The first graduate student to take part in the study of womens attitudes, the study that after many years grew into the SCT for ego development, was Dr. Kitty LaPerriere. The imprint of her insights is still visible in this revised scoring manual.
Our longest standing colleague, Dr. Augusto Blasi, came into our work early and is still sustaining us with the breadth of his knowledge and his incisive insights,
My principal debt is to Dr. Vicki Carlson and Dr. L Xun Hy, who, as the table of contents shows, are authors of major chapters. L Xun Hy was responsible for gathering the data and programing it for managing by computer. He also suggested having a chapter on multicultural uses of the SCT. Dr. Carlson has shown the many uses of the SCT in other cultures and other languages, thereby supplying an important kind of validation of the concept and the method. Both Dr. Carlson and Dr. Hy have contributed to this book beyond their own chapters.
Jane Loevinger
CHAPTER 1
History of the Sentence Completion Test (SCT) for Ego Development
Jane Loevinger
Washington University
Prior to the 1950s, most subjects for psychological research in the United States were normal, White, native-born men, or children. The few studies of girls and women tended to be about the nature and extent of gender differences in intelligence or occasionally other abilities.
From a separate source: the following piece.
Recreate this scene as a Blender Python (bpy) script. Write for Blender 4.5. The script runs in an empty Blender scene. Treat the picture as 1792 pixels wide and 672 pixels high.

In the 1950s and 1960s, several investigators (Loevinger, Sweet, Ossorio, & LaPerriere, 1962; Schaefer & Bell 1958; Sears, Maccoby, & Levin, 1957; Shoben, 1949) more or less independently began studies of womens attitudes toward problems of family life. Evidently it was their function as mothers that finally brought women to the attention of research psychologists. This was the era of mother-blaming (Loevinger, 1953), during which mothers were held accountable for the sins and personal failings of their children; so one might suspect that the implicit purpose of most such studies was to protect or defend the children.